Seasoned readers (hello) know exactly what that title means. I am indeed pouring porcelain.
It’s one of those activities that you forget the difficulties of, when you haven’t done it for a while. Once upon a time, thirty years ago, I would pour all day and do a last pour, which still had to be demoulded, after ten at night. These days tend to be days. I’ve had more than enough of standing in the kitchen by six o clock. By then my dodgy knee is complaining, my feet are freezing, my hands are starting to crack and I’ve just had enough. I stop because if you carry on when you are tired, the work you produce is not very good, so you end up chucking it anyway.
The things I am making are exponentially better than those I made thirty years ago. The only thing better than thirty years of experience might be thirty one years of experience, I’ll tell you when I get there.
I am very aware of the perils of continuing beyond your physical limits. I have interviewed very senior miniaturists who just got better and better, and a few who should have stopped some time ago. I know my own work, prior to having my cataracts done, was not that wonderful. Miniatures are small, you know. Happily now I can see what I am doing. I have seriously wonky fingers, which is mostly due to a lifetime of writing, but they work OK. Ideas keep coming and I still enjoy the delight of being able to make a thought manifest. I couldn’t do that at first, or indeed for some years. One of the questions I used to ask craftsmen when interviewing them was: can you think of an object and then make it? About half of them could, I can in porcelain. Strangely this works against you wanting to make things. If you know you can do it, the interest in seeing your idea come to life is not quite the same as the early delights of, say, making all the joints on a doll work, so that the finished assembled doll did actually look like a doll and stand up.

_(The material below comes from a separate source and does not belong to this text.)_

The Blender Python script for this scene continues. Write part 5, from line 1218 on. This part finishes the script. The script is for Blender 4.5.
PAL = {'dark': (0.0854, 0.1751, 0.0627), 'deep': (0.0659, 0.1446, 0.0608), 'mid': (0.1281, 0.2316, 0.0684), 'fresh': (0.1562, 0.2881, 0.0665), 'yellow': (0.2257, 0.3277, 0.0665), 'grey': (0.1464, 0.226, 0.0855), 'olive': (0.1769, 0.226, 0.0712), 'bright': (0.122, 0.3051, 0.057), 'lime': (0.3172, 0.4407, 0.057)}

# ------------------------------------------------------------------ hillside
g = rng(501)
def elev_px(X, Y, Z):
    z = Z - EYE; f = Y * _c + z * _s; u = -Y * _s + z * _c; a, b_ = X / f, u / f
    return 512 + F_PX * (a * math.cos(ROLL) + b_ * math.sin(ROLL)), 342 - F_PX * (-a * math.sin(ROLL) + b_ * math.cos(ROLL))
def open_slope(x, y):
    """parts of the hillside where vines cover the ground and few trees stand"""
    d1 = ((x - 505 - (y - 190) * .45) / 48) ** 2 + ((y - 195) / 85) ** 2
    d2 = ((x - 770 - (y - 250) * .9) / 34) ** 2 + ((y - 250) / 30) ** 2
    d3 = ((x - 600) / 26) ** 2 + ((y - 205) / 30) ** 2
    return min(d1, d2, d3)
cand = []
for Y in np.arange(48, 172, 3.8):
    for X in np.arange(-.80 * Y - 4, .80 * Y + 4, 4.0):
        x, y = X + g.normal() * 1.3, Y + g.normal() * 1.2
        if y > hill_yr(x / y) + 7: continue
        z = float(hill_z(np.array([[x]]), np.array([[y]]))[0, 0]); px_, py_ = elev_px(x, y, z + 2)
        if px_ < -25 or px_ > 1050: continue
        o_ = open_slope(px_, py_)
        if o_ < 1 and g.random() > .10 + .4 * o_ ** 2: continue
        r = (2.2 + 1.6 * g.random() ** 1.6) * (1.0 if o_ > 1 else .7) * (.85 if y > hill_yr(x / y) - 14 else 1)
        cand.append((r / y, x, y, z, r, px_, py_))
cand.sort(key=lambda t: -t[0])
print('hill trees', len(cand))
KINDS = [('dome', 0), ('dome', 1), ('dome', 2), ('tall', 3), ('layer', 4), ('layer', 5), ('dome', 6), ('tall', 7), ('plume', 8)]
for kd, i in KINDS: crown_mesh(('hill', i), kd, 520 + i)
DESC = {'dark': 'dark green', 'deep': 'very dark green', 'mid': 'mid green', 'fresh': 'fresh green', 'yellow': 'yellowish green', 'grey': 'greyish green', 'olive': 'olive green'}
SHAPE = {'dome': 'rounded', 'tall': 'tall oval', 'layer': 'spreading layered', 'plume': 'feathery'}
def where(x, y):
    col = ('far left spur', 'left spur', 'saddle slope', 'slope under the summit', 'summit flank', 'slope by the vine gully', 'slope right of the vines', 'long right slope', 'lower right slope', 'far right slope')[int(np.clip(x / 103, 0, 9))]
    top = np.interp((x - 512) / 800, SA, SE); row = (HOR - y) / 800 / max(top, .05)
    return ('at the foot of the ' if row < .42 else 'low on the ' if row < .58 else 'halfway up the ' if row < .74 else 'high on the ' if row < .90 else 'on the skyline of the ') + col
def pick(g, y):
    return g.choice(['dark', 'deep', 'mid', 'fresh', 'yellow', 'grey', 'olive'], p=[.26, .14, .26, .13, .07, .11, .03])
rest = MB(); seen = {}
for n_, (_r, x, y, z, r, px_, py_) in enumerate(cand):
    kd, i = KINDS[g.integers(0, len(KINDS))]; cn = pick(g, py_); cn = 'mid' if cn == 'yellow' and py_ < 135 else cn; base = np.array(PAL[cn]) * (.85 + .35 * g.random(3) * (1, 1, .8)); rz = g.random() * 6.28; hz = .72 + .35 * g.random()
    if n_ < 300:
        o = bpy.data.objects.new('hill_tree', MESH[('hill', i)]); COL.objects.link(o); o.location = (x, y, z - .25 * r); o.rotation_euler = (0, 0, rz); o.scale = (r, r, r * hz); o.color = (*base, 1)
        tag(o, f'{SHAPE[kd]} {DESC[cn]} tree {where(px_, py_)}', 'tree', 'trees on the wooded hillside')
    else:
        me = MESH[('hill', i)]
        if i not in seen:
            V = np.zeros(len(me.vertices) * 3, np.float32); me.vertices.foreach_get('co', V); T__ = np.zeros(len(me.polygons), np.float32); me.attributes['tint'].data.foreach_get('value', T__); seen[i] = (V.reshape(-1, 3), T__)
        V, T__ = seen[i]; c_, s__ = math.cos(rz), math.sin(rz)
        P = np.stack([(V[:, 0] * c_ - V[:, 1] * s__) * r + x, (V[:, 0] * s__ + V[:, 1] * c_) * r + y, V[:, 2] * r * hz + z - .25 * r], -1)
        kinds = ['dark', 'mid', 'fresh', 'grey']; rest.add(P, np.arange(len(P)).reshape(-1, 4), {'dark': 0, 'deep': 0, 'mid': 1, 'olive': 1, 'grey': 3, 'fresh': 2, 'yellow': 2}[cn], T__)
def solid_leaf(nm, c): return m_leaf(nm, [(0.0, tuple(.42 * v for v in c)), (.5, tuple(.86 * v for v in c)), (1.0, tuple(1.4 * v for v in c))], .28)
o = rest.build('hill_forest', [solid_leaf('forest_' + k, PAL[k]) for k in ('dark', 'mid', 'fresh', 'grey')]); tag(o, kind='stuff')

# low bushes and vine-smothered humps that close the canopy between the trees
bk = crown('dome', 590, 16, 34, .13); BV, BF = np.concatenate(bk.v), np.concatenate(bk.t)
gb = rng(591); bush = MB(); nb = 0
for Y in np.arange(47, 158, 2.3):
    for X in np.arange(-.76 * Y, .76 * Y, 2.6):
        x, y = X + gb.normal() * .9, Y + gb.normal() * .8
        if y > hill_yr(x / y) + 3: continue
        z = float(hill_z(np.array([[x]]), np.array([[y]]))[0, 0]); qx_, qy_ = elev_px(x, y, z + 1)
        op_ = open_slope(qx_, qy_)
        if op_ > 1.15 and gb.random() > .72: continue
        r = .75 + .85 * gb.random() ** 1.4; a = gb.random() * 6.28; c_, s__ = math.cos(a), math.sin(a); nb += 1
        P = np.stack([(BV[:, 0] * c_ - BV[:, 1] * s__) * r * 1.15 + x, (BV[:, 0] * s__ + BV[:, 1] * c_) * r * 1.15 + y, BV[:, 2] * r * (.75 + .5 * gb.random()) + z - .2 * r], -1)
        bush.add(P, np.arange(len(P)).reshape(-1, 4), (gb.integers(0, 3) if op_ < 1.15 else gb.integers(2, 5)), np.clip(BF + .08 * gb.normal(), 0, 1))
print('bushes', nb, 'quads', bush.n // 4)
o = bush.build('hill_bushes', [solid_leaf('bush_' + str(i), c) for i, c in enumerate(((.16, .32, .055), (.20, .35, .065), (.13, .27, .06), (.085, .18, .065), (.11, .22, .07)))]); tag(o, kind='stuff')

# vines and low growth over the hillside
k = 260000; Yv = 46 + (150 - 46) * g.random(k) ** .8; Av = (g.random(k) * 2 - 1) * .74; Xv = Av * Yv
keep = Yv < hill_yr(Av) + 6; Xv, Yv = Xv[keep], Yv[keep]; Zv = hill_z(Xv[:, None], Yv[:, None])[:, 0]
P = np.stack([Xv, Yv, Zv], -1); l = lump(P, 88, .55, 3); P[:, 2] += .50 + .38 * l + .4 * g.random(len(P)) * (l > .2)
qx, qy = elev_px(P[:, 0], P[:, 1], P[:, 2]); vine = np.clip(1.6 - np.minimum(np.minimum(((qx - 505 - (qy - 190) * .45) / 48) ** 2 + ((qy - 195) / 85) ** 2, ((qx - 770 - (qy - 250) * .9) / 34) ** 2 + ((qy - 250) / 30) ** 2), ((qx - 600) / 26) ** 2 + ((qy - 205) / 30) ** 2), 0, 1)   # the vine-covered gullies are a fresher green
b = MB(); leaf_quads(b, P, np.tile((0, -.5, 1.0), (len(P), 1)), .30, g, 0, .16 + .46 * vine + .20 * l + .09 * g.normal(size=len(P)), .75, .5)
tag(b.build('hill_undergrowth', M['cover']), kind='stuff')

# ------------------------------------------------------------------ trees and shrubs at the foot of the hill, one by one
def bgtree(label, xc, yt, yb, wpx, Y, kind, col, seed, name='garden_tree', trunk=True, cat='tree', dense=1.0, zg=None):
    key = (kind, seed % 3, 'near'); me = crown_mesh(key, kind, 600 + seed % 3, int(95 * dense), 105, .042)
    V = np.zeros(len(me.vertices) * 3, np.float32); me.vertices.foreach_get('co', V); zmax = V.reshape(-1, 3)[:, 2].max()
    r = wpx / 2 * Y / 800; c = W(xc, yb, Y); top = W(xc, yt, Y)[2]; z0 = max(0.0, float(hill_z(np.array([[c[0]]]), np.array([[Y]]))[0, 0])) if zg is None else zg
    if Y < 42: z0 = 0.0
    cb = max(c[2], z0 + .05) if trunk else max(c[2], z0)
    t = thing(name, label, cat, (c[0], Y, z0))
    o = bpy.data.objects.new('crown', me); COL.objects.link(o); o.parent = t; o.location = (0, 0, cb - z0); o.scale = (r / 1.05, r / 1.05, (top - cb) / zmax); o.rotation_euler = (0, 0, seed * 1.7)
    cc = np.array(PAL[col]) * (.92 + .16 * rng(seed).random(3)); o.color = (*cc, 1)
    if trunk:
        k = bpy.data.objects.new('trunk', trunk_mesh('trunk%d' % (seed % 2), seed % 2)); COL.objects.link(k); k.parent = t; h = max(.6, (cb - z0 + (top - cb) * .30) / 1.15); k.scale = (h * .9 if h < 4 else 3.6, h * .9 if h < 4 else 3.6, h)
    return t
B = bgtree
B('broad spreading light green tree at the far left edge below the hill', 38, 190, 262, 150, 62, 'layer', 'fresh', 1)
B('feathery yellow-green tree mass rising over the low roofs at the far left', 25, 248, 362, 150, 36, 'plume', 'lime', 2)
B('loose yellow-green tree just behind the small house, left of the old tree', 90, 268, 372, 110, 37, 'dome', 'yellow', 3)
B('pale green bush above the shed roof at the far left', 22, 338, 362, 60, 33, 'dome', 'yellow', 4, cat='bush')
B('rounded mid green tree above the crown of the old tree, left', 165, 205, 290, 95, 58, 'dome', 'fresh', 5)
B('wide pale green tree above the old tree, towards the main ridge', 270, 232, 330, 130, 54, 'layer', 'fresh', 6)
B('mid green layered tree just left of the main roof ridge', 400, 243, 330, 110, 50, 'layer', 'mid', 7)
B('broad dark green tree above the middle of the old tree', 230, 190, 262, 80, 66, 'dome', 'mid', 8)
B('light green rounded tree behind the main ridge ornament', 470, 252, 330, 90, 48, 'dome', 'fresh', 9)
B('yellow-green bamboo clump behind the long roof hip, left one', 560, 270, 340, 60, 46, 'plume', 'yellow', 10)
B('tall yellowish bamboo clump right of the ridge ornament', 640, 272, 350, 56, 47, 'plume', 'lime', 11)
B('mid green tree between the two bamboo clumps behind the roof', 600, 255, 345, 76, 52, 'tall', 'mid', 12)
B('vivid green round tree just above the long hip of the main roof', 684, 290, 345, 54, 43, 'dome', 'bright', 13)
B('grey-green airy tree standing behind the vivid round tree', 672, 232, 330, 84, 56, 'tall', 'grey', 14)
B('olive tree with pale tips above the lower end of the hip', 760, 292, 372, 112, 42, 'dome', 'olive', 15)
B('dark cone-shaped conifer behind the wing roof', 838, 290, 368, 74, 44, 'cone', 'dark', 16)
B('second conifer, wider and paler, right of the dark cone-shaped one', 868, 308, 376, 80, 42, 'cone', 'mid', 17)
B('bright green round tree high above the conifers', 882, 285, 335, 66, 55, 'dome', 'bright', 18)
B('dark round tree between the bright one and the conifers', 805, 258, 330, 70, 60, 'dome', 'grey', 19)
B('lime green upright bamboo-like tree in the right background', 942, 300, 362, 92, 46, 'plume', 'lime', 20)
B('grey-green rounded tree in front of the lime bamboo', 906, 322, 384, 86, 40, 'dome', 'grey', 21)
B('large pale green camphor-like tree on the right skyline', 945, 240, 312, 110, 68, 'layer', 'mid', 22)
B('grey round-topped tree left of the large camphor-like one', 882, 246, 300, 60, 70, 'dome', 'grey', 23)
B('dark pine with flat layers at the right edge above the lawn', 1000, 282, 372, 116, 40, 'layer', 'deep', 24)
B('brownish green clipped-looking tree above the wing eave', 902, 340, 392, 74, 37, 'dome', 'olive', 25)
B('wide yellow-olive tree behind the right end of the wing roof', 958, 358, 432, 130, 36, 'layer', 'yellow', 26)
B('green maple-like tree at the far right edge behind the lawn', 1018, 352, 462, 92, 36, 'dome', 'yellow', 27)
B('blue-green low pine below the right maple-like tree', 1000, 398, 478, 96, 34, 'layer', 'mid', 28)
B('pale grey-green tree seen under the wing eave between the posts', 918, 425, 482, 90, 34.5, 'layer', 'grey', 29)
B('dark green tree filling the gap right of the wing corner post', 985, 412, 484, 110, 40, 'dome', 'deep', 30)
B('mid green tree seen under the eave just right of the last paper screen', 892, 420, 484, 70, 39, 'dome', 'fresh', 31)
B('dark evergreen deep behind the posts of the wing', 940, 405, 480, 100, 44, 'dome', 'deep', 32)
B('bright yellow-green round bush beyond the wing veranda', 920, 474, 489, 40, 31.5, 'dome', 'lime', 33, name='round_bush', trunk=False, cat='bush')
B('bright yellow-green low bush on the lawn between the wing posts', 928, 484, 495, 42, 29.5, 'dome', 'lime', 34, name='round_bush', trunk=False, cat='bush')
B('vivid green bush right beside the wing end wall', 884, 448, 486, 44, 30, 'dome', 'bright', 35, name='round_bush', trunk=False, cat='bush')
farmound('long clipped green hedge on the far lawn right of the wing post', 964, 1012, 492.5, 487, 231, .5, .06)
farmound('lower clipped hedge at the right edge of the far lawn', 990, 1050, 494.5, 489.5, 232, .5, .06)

I remember the first few times I opened the kiln to gaze at artefacts of my own imagination and manufacture. Distortions from outer space just about covers it. Fortunately fired porcelain, when attacked with a hammer, makes very good crocking for the bottom of flower pots, for drainage.
These days I make more than drainage. Poured this week are three new dolls and several ornaments in a series of dragons. I am really looking forward to china painting the dragons. I do have a tendency to veer into the mythic, so one of the dolls is a new fairy. Not this time, the sweet, little, play with the children, type of fairy; this is more the sort who would make you ring an exterminator, if you found you had them at the bottom of the garden. Less Cottingley, more pokingly and bitingly.
Right, enough chit chat, I have a date with clay.